WASHINGTON — Resistance from mining companies in Kentucky and other states against tougher safety sanctions has created a backlog of cases, clogged the appeals process and — in some instances — allowed operators to delay paying hefty fines.

Members of the House Education and Labor Committee took the mining industry to task Tuesday for contributing to a backlog of mine-safety cases amid concerns that such practices put the nation's miners at risk.

After a spate of mine tragedies in 2005 and 2006, the Federal Mine Safety and Health Review Commission stepped up enforcement and issued tougher penalties.

Mine operators counter that a scattershot approach to issuing sanctions and poorly trained inspectors are causing the backlog.

"The rate at which mine operators have been formally contesting enforcement actions, including citations and withdrawal orders issued by MSHA, has and continues to garner increased scrutiny," Bruce Watzman, senior vice president of regulatory affairs for the National Mining Association, told the committee during Tuesday's hearing.

Mine owners, many of them in Kentucky and other Appalachian states, are litigating 67 percent of all penalties, according to the House committee. The backlog of cases due for review has jumped from 2,100 in 2006 to approximately 16,000 today.

"Blanket and indiscriminate appeals to the review commission allow irresponsible mine operators to avoid these stiffer penalties," the committee's chairman, Rep. George Miller, D-Calif., told the panel.

In Kentucky, mine operators appeal 80 percent of the fines for serious safety violations, according to the federal Mine Safety and Health Administration.
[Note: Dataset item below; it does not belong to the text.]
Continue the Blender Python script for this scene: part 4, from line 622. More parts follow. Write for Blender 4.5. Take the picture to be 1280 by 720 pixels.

The index of the 16,000 backlogged cases is 616 pages long and contains at least $195 million in potential fines, according to the Federal Mine Safety and Health Review Commission.

Mine safety advocates say the backlog of cases will undermine the 2006 Mine Improvement and New Emergency Response Act, which is largely credited for improved safety provisions and a reduction of the number of miners who die on the job. In 2007, a collapse at Crandall Canyon in Utah killed nine miners. In 2006, an underground explosion at the Darby Mine in Harlan County, Ky., killed five people, and an explosion at the Sago Mine in West Virginia killed 12 miners.

"If Congress wants to realize the full benefits that it intended with the enhanced penalty structure in the 2006 MINER Act, then the system must be realigned so that operators are not rewarded for routinely contesting citations and penalties, and the commission must be adequately funded so that it can handle its caseload on a timely basis," Cecil Roberts, president of the United Mine Workers of America, told the committee.

The mining industry points to a record low number of mining deaths as proof that companies are working with the new guidelines. The industry blames the appeals backlog on a wave of inexperienced new hires at MSHA who, they say, subjectively apply rules, issue numerous sanctions and slow the process.

MSHA is trying to address the backlog by improving mine inspectors' consistency and simplifying the process of contesting cases, said Joseph Main, MSHA's assistant secretary of labor.

"I firmly believe the best way to resolve the backlog problem is to take measures to ensure safer and healthier mines that, under rigorous and complete inspections, receive fewer citations and orders from MSHA because there are fewer violations to cite," Main said. "This will require a collaborative approach within the mining industry."